Monday, March 4, 2019

AB Testing To Establish Causation

A/B testing is a form of testing performed to compare the effectiveness of different versions of a product with randomly distributed (i.i.d.) end-user groups. Each group gets to use only one version of the product. Assignment of any particular user to a specific group is done at random, without any biases, etc. User composition of the different groups are assumed to be similar, to the extent that switching the version of the products between any two groups at random would make no difference to the overall results of the test.

A/B testing is an example of a simple randomized control trial . This sort of tests help establish causal relationship between a particular element of change & the measured outcome. The element of change could be something like change of location of certain elements of a page, adding/ removing a feature of the product, conversion rate, and so on. The outcome could be to measure the impact on additional purchase, clicks, time of engagement, etc.

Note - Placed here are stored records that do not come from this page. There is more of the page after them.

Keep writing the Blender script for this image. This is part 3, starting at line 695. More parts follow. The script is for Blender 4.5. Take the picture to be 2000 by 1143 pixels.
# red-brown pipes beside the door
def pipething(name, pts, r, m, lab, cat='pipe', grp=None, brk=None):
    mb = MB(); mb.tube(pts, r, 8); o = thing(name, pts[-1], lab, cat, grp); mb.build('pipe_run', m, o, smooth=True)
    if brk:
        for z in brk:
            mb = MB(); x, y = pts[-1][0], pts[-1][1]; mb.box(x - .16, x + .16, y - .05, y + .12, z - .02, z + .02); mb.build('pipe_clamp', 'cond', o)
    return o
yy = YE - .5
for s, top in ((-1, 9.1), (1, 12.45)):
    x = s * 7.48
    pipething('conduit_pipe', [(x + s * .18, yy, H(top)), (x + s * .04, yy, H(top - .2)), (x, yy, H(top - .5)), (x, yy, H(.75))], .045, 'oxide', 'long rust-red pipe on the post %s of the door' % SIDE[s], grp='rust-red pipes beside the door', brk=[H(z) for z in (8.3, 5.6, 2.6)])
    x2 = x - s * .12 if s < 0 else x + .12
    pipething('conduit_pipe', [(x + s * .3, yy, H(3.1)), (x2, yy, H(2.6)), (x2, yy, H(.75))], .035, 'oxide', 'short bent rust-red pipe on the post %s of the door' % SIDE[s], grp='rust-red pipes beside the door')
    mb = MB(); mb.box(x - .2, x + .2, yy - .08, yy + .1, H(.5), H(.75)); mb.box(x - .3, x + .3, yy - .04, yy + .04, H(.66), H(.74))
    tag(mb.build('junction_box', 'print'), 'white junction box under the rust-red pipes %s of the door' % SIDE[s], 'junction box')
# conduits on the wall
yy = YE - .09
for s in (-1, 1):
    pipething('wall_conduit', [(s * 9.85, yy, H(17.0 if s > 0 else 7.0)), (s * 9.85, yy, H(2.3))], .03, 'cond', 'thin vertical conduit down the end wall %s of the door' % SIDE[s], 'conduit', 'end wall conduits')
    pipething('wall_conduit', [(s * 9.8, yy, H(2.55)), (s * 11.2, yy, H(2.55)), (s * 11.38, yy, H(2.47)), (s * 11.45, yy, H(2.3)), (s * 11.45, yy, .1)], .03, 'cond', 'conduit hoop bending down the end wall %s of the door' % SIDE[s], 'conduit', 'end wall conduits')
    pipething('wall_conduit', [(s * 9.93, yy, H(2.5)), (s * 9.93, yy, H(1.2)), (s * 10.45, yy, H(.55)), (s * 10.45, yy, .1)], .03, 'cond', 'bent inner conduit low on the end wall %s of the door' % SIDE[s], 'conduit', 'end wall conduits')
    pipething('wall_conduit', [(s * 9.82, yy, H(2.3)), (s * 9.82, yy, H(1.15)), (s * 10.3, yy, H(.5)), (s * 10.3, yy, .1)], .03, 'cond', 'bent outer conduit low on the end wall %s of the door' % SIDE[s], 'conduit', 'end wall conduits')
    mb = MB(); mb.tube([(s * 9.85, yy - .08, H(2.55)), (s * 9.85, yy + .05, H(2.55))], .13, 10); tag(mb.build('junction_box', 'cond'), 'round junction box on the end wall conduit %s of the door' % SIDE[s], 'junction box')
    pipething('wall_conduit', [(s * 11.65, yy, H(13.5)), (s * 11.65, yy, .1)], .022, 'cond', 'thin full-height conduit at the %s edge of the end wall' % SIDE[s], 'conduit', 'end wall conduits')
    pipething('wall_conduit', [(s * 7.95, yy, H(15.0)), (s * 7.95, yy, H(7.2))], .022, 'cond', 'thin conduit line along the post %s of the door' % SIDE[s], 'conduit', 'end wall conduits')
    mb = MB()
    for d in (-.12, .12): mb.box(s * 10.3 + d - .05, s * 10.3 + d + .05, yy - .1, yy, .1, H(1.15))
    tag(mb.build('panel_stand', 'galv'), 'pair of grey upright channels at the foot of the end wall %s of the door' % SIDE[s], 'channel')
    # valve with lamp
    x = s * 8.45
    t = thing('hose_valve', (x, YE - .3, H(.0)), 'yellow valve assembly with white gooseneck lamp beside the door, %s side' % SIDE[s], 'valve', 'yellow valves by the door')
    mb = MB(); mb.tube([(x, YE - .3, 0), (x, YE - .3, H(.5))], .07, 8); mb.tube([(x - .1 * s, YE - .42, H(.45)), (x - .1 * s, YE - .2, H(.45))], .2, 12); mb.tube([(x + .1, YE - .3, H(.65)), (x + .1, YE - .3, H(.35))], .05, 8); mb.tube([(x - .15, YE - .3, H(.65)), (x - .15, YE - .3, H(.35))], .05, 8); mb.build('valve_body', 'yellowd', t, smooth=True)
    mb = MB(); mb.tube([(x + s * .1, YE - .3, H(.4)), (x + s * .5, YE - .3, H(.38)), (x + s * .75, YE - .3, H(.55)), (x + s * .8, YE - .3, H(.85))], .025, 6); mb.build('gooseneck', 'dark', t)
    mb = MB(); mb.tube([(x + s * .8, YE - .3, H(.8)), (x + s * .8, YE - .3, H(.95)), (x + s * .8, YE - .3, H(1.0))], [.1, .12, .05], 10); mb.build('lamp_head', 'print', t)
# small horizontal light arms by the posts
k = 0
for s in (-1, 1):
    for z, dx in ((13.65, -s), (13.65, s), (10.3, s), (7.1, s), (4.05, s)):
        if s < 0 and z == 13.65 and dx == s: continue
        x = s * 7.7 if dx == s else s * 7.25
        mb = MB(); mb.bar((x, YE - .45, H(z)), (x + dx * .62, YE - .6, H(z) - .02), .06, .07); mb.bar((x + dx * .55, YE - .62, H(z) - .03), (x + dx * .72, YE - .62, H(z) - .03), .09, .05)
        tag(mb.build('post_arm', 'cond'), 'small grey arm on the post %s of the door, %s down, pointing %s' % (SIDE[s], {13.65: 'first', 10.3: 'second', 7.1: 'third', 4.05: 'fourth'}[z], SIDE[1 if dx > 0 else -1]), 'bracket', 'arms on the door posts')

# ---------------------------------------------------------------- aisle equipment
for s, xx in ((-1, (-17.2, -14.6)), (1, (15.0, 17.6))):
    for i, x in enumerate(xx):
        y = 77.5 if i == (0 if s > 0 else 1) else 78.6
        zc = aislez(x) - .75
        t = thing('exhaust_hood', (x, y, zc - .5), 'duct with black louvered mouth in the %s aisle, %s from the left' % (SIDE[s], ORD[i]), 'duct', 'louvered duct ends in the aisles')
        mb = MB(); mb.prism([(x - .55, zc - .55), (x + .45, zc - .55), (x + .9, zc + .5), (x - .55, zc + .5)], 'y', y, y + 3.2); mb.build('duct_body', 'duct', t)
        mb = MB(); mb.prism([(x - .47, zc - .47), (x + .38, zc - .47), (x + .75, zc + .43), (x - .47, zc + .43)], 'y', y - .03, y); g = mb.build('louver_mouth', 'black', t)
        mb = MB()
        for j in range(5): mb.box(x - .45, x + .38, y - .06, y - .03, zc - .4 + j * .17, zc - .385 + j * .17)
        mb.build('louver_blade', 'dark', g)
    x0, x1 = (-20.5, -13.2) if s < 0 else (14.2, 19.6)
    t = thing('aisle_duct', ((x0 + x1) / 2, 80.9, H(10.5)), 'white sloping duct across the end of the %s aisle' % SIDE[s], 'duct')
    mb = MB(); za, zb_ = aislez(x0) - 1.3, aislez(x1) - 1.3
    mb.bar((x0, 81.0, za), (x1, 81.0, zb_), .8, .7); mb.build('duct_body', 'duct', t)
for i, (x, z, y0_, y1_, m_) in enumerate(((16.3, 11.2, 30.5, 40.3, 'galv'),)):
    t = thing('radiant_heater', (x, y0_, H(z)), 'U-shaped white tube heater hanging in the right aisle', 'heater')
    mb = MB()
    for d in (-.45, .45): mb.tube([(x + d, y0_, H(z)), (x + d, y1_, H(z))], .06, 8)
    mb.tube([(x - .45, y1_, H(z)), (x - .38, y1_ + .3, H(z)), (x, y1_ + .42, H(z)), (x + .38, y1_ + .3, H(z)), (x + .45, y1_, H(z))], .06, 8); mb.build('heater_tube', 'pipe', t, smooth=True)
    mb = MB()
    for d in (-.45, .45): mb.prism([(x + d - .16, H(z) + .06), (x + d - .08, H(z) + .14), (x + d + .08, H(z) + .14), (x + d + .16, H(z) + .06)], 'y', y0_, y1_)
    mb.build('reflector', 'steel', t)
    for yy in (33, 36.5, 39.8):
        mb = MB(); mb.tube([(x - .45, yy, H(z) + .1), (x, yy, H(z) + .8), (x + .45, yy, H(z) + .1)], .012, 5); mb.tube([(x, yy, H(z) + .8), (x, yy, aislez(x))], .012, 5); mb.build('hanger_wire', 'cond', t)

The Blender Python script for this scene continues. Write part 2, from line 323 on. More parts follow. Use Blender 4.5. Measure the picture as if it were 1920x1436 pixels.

During the testing period, users are at randomly assigned to the different groups. The key aspect of the test is the random assignment of users being done in real-time of otherwise similar users, so that no other unknown confounding factors (demographics, seasonality, tech. competence, background, etc.) have no impact on the test objective. When tested with a fairly large number of users, almost every group will end-up with a good sample of users that are representative of the underlying population.

One of the groups (the control group) is shown the baseline version (maybe an older version of an existing product) of the product against which the alternate versions are compared. For every group the proportions of users that fulfilled the stated objective (purchased, clicked, converted, etc.) is captured.

The proportions (pi) are then used to compute the test statistics Z-value (assuming a large normally distributed user base), confidence intervals, etc. The null hypothesis being that the proportions (pi) are all similar/ not significantly different from the proportion of the control group (pc).

For the two version A/B test scenario

   Null hypothesis H0(p1 = pc) vs. the alternate hypothesis H1(p1 != pc).

   p1 = X1/ N1 (Test group)
   pc = Xc/ Nc (Control group)
   p_total = (X1 + Xc)/(N1 + Nc) (For the combined population) ,
            where X1, Xc: Number of users from groups test & control that fulfilled the objective,
                & N1, Nc: Total number of users from test & control group

  Z = Observed_Difference / Standard_Error
    = (p1 - pc)/ sqrt(p_total * (1 - p_total) * (1/N1 + 1/Nc))



The confidence level for the computed Z value is looked up in a normal table. Depending upon whether it is greater than 1.96 (or 2.56) the null hypothesis can be rejected with a confidence level of 95% (or 99%, or higher). This would indicate that the behavior of the test group is significantly different from the control group, the likely cause for which being the element of change brought in by the alternate version of the product. On the other hand, if the Z value is less than 1.96, the null hypothesis is not rejected & the element of change not considered to have made any significant impact on fulfillment of the stated objective.